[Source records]
## begin
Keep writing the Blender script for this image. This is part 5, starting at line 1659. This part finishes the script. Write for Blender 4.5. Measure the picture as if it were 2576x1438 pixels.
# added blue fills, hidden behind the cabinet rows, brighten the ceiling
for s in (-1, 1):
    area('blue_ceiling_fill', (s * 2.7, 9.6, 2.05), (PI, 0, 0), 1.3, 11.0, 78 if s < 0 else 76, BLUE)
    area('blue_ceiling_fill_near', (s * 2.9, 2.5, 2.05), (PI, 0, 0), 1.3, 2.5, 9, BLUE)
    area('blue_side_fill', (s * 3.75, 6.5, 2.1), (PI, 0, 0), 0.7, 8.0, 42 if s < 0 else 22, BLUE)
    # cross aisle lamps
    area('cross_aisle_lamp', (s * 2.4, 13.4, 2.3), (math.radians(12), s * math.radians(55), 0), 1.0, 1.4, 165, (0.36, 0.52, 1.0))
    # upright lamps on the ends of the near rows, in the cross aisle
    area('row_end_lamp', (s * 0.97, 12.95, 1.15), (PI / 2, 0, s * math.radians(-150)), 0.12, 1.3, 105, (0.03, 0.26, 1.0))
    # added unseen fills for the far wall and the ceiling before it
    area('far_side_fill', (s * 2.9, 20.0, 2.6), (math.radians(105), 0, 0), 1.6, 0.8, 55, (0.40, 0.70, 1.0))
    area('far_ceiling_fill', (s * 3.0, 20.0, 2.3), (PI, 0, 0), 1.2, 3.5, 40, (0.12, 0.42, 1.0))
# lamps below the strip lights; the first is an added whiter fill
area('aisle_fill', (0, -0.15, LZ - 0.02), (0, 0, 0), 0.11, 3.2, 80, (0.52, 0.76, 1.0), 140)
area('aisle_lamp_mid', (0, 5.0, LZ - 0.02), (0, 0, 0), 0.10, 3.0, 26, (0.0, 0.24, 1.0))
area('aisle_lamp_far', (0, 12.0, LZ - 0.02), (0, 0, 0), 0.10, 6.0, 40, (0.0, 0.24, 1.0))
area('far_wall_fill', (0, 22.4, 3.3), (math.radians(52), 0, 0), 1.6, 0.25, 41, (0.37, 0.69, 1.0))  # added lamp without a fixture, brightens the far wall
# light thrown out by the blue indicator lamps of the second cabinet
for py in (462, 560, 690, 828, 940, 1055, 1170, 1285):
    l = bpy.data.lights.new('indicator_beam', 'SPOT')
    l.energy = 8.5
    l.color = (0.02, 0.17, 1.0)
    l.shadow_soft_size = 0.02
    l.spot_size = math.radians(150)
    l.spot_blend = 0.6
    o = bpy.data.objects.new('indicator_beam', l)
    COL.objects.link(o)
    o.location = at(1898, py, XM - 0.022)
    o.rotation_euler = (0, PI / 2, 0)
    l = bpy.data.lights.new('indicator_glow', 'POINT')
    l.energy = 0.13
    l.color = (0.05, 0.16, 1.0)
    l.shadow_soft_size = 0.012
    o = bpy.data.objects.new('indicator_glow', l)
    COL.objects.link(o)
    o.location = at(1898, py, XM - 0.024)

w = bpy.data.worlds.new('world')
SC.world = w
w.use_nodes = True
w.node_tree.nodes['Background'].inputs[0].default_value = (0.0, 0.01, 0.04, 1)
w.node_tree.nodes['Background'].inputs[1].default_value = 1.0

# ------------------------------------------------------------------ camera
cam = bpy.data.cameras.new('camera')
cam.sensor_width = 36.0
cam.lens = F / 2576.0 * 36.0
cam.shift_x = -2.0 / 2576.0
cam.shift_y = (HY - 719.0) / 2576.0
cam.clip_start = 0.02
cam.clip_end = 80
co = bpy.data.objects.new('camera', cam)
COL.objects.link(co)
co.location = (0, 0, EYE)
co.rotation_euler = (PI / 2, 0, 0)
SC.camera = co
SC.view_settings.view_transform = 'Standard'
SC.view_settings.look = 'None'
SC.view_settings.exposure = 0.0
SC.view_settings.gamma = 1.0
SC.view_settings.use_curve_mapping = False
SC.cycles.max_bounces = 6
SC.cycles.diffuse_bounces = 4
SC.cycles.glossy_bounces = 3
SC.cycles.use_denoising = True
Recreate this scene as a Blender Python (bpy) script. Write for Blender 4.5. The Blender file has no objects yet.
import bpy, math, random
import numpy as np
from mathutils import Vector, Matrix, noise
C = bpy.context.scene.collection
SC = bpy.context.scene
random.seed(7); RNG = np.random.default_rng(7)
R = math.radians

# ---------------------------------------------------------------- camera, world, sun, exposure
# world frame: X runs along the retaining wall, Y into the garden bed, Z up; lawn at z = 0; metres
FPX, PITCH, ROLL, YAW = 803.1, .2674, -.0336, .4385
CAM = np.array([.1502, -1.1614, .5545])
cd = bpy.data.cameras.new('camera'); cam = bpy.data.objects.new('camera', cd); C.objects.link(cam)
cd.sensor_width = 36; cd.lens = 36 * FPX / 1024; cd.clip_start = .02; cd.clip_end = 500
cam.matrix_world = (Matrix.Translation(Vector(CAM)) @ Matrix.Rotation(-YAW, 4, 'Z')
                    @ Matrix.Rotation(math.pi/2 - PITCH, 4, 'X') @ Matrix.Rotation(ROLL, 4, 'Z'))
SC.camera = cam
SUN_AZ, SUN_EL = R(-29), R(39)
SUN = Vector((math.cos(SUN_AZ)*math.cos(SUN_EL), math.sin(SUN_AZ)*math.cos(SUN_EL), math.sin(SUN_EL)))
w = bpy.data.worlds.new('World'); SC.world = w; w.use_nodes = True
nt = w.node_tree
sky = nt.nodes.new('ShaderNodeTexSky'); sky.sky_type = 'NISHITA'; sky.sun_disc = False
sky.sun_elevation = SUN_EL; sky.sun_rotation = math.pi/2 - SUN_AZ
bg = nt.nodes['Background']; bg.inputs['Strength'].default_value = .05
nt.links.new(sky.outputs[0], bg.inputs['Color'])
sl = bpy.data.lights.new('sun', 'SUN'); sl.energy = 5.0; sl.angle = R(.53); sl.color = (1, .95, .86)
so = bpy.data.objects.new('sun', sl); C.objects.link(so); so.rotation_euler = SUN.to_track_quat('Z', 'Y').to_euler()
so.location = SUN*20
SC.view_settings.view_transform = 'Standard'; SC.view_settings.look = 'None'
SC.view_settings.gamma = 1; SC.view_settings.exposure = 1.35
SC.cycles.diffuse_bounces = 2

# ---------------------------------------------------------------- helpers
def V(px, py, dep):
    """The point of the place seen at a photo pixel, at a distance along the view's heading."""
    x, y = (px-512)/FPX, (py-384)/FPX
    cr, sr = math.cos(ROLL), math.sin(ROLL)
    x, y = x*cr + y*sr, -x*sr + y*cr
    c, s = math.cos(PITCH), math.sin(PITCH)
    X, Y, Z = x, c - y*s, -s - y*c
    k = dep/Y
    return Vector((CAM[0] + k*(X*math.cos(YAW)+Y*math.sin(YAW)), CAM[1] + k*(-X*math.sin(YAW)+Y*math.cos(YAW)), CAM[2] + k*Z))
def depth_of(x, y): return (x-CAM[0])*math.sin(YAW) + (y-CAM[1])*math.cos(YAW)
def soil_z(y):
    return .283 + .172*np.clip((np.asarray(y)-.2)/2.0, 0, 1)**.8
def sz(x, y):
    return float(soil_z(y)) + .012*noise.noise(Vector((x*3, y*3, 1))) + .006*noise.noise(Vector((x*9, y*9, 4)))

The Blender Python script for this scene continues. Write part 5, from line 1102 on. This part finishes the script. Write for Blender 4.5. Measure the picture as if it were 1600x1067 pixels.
## end
**Given request**
Pull out each line of the entries that contains "from".

**Task result**
from mathutils import Vector, Matrix, noise
The Blender Python script for this scene continues. Write part 5, from line 1102 on. This part finishes the script. Write for Blender 4.5. Measure the picture as if it were 1600x1067 pixels.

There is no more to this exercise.